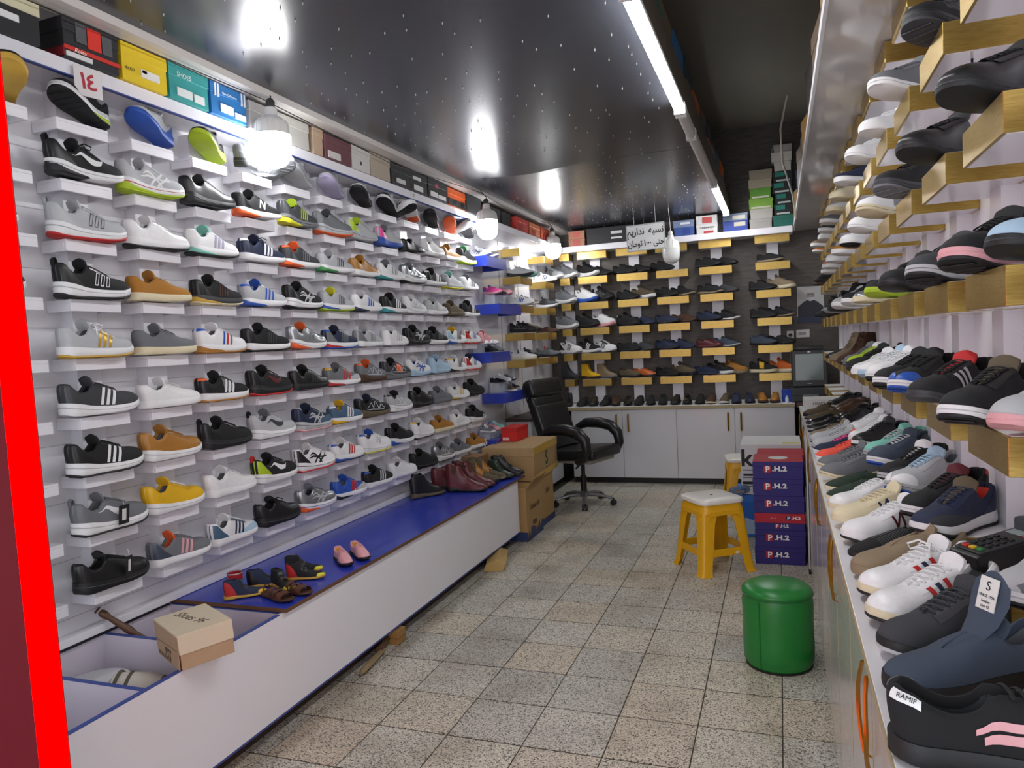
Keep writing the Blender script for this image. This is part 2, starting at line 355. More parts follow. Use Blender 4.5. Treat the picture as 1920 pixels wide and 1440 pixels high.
ACC = {'3': ('stripes3', 'stripes'), '4': ('stripes4', 'thin stripes'), 'S': ('swoosh', 'check mark'), 'N': ('letter_n', 'letter mark'), 'X': ('cross_bars', 'crossed bars'), 'Z': ('zigzag', 'zigzag lines'), 'B': ('side_boxes', 'outlined bars'), 'I': ('side_line', 'side line'), 'R': ('ribs', 'ribs')}
KINDN = {'runner': 'running shoe', 'trainer': 'trainer', 'court': 'low sneaker', 'oxford': 'lace-up shoe', 'loafer': 'slip-on shoe', 'boot': 'lace-up boot', 'chelsea': 'ankle boot'}
CODE = {'R': 'runner', 'T': 'trainer', 'C': 'court', 'O': 'oxford', 'L': 'loafer', 'B': 'boot', 'H': 'chelsea'}
PARTNAME = {'stripes3': 'stripe', 'stripes3a': 'stripe', 'stripes3b': 'stripe', 'stripes3c': 'stripe', 'stripes4': 'thin_stripe', 'swoosh': 'check_mark', 'letter_n': 'letter_mark', 'cross_bars': 'crossed_stripe', 'zigzag': 'zigzag_stripe', 'side_boxes': 'outline_stripe', 'side_line': 'piping', 'ribs': 'rib', 'gores': 'elastic_gore', 'straps': 'strap', 'wedge': 'heel_wedge', 'lace_bow': 'lace_bow'}
SHOE_LAST = [None]
def parse(spec):
    w = spec.split(); d = {'st': CODE[w[0]]}
    for k in w[1:]:
        a, _, b = k.partition('='); d[a] = b
    return d
def describe(d, most=2):
    """words for what the shoe looks like"""
    fin = {'leather': 'leather ', 'suede': 'suede '}.get(d.get('f', ''), '')
    s = PNAME[d['u']]+' '+fin+KINDN[d['st']]; ex = []
    if 'a' in d and d['a'][0] != 'M' and d['a'][1] != d['u']: ex.append(PNAME[d['a'][1]]+' '+ACC[d['a'][0]][1])
    elif 'a' in d and d['a'][0] == 'M': ex.append('tricolour stripes')
    if 'h' in d and d['h'] != d['u'] and len(ex) < 2: ex.append(PNAME[d['h']]+' heel')
    if 'W' in d and len(ex) < 2: ex.append(PNAME[d['W']]+' heel wedge')
    if 't' in d and d['t'] != d['u'] and len(ex) < 2: ex.append(PNAME[d['t']]+' tongue')
    m = d.get('m', d['u']); o = d.get('o', m)
    if len(ex) < 2: ex.append(PNAME[o if o != m and len(ex) < 1 else m]+' sole')
    return s+' with '+' and '.join(ex[:most])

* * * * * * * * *

## SET PROBLEM:
Reproduce the whole listing above word for word, but not its pictures.

## OUTPUT BELOW:
Keep writing the Blender script for this image. This is part 2, starting at line 355. More parts follow. Use Blender 4.5. Treat the picture as 1920 pixels wide and 1440 pixels high.
ACC = {'3': ('stripes3', 'stripes'), '4': ('stripes4', 'thin stripes'), 'S': ('swoosh', 'check mark'), 'N': ('letter_n', 'letter mark'), 'X': ('cross_bars', 'crossed bars'), 'Z': ('zigzag', 'zigzag lines'), 'B': ('side_boxes', 'outlined bars'), 'I': ('side_line', 'side line'), 'R': ('ribs', 'ribs')}
KINDN = {'runner': 'running shoe', 'trainer': 'trainer', 'court': 'low sneaker', 'oxford': 'lace-up shoe', 'loafer': 'slip-on shoe', 'boot': 'lace-up boot', 'chelsea': 'ankle boot'}
CODE = {'R': 'runner', 'T': 'trainer', 'C': 'court', 'O': 'oxford', 'L': 'loafer', 'B': 'boot', 'H': 'chelsea'}
PARTNAME = {'stripes3': 'stripe', 'stripes3a': 'stripe', 'stripes3b': 'stripe', 'stripes3c': 'stripe', 'stripes4': 'thin_stripe', 'swoosh': 'check_mark', 'letter_n': 'letter_mark', 'cross_bars': 'crossed_stripe', 'zigzag': 'zigzag_stripe', 'side_boxes': 'outline_stripe', 'side_line': 'piping', 'ribs': 'rib', 'gores': 'elastic_gore', 'straps': 'strap', 'wedge': 'heel_wedge', 'lace_bow': 'lace_bow'}
SHOE_LAST = [None]
def parse(spec):
    w = spec.split(); d = {'st': CODE[w[0]]}
    for k in w[1:]:
        a, _, b = k.partition('='); d[a] = b
    return d
def describe(d, most=2):
    """words for what the shoe looks like"""
    fin = {'leather': 'leather ', 'suede': 'suede '}.get(d.get('f', ''), '')
    s = PNAME[d['u']]+' '+fin+KINDN[d['st']]; ex = []
    if 'a' in d and d['a'][0] != 'M' and d['a'][1] != d['u']: ex.append(PNAME[d['a'][1]]+' '+ACC[d['a'][0]][1])
    elif 'a' in d and d['a'][0] == 'M': ex.append('tricolour stripes')
    if 'h' in d and d['h'] != d['u'] and len(ex) < 2: ex.append(PNAME[d['h']]+' heel')
    if 'W' in d and len(ex) < 2: ex.append(PNAME[d['W']]+' heel wedge')
    if 't' in d and d['t'] != d['u'] and len(ex) < 2: ex.append(PNAME[d['t']]+' tongue')
    m = d.get('m', d['u']); o = d.get('o', m)
    if len(ex) < 2: ex.append(PNAME[o if o != m and len(ex) < 1 else m]+' sole')
    return s+' with '+' and '.join(ex[:most])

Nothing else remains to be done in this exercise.